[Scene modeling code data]
[start]
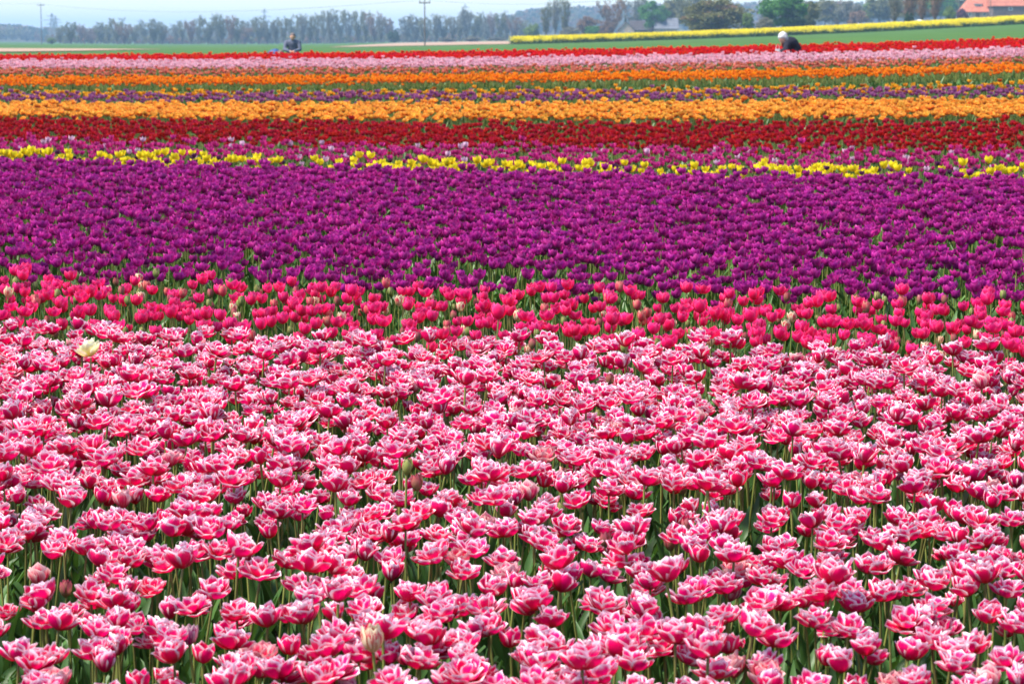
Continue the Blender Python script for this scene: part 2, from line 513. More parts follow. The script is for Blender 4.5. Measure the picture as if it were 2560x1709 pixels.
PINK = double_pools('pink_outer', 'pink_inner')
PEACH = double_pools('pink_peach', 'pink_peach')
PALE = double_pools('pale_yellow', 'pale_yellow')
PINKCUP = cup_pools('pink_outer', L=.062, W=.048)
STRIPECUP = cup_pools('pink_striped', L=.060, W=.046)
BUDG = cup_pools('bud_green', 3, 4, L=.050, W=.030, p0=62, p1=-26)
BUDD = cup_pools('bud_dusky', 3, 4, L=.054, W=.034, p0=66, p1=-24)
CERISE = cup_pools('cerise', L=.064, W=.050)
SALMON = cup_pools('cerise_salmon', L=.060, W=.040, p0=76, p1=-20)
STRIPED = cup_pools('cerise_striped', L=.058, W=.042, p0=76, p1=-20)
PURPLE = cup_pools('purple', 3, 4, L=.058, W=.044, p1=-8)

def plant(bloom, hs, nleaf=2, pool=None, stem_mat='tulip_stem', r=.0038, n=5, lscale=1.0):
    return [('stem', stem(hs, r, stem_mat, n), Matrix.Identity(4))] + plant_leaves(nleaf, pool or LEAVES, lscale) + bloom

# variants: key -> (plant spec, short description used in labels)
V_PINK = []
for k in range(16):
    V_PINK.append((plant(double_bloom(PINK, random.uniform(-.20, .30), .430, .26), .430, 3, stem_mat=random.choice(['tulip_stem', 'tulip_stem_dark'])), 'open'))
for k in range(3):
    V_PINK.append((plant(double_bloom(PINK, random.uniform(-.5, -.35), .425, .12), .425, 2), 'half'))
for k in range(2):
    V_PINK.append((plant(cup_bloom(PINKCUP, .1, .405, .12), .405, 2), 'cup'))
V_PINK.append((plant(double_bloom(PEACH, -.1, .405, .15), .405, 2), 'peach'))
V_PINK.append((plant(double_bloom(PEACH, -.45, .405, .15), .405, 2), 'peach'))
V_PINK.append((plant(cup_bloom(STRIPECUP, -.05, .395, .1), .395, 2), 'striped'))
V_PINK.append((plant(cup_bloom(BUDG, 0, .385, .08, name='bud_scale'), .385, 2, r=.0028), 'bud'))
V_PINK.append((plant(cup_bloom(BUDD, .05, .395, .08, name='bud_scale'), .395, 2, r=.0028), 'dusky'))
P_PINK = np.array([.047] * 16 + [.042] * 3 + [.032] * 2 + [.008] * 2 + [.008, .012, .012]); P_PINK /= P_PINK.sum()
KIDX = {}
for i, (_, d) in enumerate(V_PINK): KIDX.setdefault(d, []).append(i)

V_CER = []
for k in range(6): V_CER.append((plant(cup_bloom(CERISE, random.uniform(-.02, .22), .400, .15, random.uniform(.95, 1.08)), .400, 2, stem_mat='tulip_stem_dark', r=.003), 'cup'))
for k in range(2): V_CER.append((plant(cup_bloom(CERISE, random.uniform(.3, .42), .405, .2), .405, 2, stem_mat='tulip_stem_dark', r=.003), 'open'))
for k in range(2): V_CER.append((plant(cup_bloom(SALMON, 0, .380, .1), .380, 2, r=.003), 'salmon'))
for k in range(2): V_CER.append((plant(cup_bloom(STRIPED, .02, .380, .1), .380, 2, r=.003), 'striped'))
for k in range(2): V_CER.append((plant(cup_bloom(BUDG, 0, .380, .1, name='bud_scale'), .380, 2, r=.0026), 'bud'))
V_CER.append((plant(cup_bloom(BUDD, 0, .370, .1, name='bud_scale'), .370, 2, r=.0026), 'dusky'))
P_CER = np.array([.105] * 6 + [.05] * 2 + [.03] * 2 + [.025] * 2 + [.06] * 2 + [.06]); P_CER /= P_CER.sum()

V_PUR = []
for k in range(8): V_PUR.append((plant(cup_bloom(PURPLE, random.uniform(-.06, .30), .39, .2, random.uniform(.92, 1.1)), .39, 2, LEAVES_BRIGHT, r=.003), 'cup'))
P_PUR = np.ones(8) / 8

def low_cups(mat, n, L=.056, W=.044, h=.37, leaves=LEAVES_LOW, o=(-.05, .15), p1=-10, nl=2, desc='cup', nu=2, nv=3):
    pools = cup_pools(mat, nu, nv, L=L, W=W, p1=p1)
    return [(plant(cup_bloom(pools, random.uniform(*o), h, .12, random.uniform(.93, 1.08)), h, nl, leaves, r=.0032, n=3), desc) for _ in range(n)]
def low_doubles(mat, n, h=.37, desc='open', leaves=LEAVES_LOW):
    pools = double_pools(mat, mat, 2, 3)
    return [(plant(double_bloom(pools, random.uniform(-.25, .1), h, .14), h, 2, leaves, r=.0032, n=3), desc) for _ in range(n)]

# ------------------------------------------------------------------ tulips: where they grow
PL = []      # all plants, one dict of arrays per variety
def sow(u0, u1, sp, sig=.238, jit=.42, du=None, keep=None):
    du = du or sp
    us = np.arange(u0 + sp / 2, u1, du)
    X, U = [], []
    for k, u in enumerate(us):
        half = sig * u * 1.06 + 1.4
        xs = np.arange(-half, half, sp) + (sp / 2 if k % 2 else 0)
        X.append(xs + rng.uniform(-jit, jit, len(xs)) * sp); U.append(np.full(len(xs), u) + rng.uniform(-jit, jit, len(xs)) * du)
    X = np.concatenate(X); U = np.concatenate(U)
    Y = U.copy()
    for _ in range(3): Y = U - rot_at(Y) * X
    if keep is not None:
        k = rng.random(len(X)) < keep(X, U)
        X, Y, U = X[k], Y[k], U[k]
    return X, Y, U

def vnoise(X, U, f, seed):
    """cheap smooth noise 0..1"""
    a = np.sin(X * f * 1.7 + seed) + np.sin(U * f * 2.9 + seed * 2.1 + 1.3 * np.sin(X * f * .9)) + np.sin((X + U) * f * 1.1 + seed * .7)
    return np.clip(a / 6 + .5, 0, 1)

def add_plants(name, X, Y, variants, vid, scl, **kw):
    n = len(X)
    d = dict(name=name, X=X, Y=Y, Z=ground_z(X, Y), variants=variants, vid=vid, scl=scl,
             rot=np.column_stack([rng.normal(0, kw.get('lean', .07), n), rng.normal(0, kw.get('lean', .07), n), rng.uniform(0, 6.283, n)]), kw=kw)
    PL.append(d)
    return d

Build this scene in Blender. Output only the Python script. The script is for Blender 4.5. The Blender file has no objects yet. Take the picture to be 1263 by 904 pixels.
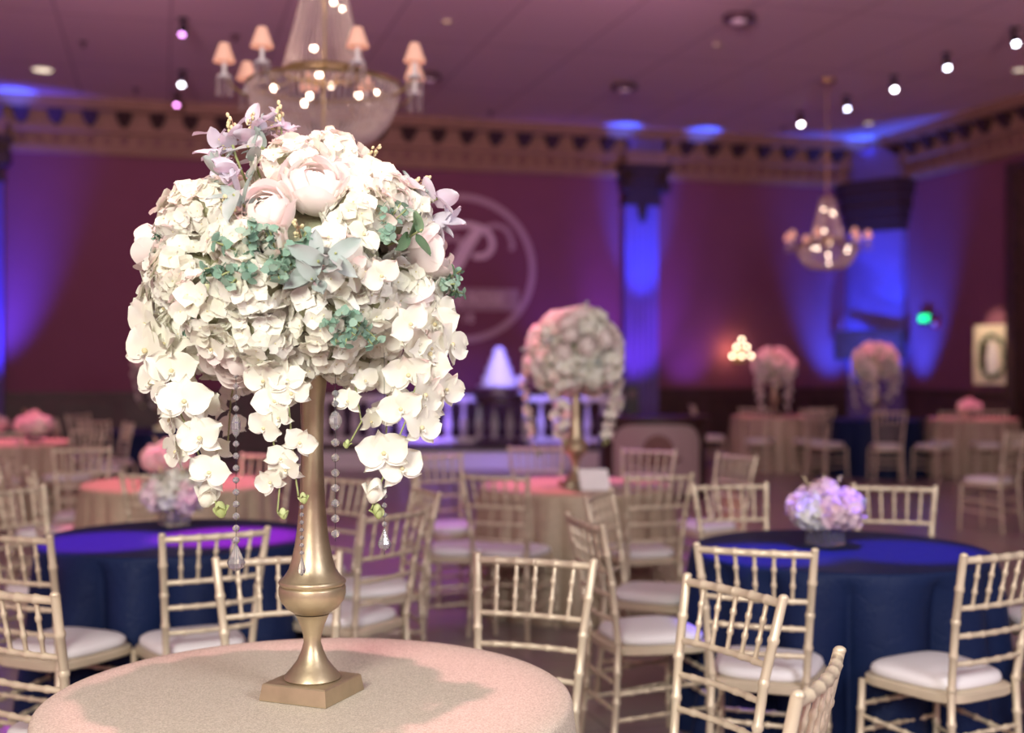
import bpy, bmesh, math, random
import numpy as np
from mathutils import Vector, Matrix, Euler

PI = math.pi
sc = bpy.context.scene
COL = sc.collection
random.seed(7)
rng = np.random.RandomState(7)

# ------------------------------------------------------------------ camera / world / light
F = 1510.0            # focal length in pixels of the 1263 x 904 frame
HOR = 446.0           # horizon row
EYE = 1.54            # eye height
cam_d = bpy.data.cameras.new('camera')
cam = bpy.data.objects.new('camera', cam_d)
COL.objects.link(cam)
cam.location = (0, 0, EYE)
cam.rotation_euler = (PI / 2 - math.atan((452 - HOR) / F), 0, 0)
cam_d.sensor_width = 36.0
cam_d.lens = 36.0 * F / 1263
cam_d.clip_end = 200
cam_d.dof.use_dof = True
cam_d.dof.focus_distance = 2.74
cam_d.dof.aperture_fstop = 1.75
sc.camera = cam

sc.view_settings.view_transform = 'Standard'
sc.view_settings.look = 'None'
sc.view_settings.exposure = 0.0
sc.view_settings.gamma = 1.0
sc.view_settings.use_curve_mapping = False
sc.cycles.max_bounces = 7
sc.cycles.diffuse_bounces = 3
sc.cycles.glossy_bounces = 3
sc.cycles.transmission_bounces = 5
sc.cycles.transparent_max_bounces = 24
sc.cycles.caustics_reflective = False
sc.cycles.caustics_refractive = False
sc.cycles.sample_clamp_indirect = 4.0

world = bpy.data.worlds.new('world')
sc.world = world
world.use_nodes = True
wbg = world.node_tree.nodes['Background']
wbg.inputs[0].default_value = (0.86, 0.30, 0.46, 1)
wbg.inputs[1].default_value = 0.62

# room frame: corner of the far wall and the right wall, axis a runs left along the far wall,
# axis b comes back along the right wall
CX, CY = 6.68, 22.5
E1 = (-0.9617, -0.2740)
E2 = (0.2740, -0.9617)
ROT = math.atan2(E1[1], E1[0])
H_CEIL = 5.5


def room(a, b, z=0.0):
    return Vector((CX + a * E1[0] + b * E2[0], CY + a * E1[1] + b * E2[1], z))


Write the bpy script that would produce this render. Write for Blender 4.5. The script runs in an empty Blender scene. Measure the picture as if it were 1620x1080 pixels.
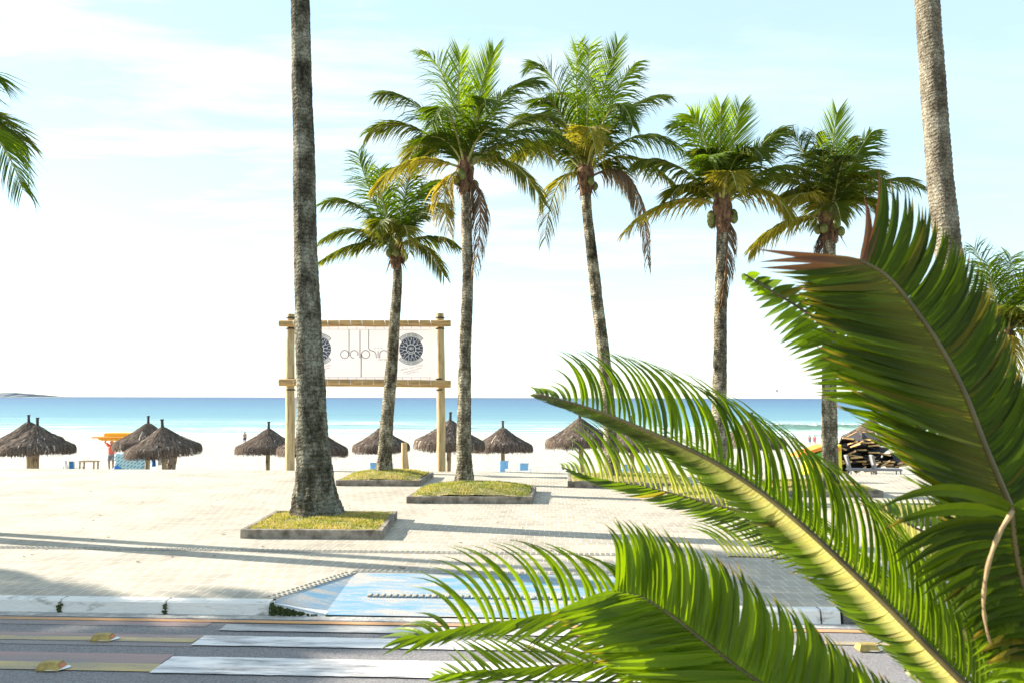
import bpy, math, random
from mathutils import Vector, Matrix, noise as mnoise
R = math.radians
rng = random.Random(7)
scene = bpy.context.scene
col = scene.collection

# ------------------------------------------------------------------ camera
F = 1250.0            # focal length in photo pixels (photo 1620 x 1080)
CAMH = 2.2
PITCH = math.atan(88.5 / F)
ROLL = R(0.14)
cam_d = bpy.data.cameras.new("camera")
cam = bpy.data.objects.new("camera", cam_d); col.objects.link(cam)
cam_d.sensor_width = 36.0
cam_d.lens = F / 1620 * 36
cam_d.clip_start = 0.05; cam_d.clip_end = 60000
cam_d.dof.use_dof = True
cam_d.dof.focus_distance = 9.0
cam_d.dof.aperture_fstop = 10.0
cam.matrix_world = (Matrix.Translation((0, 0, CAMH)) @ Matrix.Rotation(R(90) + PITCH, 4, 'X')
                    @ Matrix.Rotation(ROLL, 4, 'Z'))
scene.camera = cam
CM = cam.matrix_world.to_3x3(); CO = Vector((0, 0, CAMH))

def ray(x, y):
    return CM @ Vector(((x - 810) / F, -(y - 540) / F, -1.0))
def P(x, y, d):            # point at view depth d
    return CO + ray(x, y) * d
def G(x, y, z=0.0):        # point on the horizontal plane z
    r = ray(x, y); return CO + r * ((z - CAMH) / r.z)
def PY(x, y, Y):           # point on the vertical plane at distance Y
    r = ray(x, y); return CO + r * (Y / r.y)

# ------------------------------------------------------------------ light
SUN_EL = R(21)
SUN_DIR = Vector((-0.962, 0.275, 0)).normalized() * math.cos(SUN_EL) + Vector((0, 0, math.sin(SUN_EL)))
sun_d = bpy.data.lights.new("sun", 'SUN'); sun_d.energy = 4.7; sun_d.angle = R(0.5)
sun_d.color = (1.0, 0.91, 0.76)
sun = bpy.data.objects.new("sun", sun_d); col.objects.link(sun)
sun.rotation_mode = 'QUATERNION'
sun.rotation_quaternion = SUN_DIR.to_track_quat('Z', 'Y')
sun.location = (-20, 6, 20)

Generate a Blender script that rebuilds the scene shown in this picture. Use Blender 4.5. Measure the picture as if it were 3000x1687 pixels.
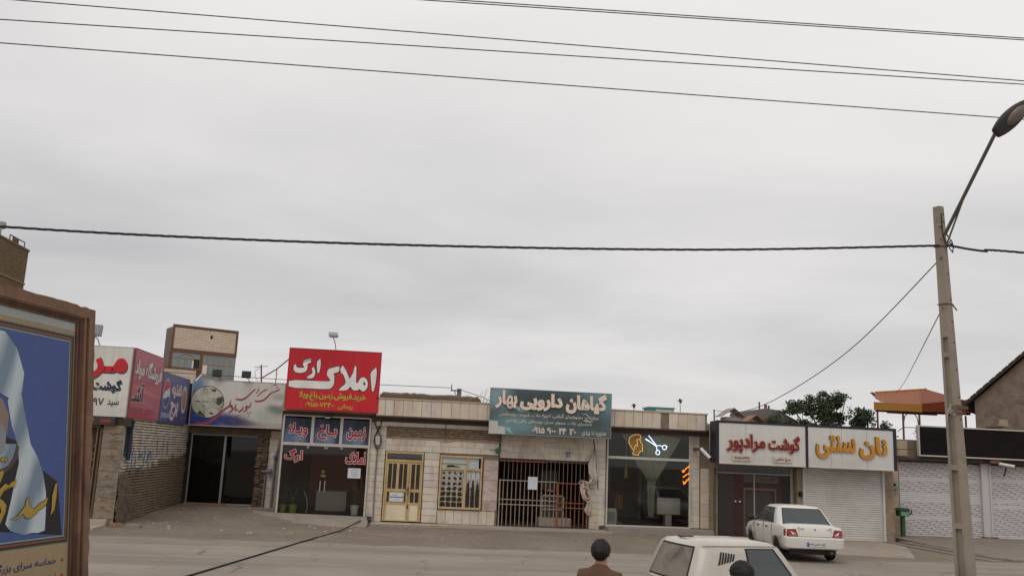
[end]
- **Task description**: Restate word for word only the lines from where the entries begin through the one with "return [('stem', stem(hs, r, stem_mat, n), Matrix.Identity(4))]"; omit the pictures.

- **Written response**:
Continue the Blender Python script for this scene: part 2, from line 513. More parts follow. The script is for Blender 4.5. Measure the picture as if it were 2560x1709 pixels.
PINK = double_pools('pink_outer', 'pink_inner')
PEACH = double_pools('pink_peach', 'pink_peach')
PALE = double_pools('pale_yellow', 'pale_yellow')
PINKCUP = cup_pools('pink_outer', L=.062, W=.048)
STRIPECUP = cup_pools('pink_striped', L=.060, W=.046)
BUDG = cup_pools('bud_green', 3, 4, L=.050, W=.030, p0=62, p1=-26)
BUDD = cup_pools('bud_dusky', 3, 4, L=.054, W=.034, p0=66, p1=-24)
CERISE = cup_pools('cerise', L=.064, W=.050)
SALMON = cup_pools('cerise_salmon', L=.060, W=.040, p0=76, p1=-20)
STRIPED = cup_pools('cerise_striped', L=.058, W=.042, p0=76, p1=-20)
PURPLE = cup_pools('purple', 3, 4, L=.058, W=.044, p1=-8)

def plant(bloom, hs, nleaf=2, pool=None, stem_mat='tulip_stem', r=.0038, n=5, lscale=1.0):
    return [('stem', stem(hs, r, stem_mat, n), Matrix.Identity(4))] + plant_leaves(nleaf, pool or LEAVES, lscale) + bloom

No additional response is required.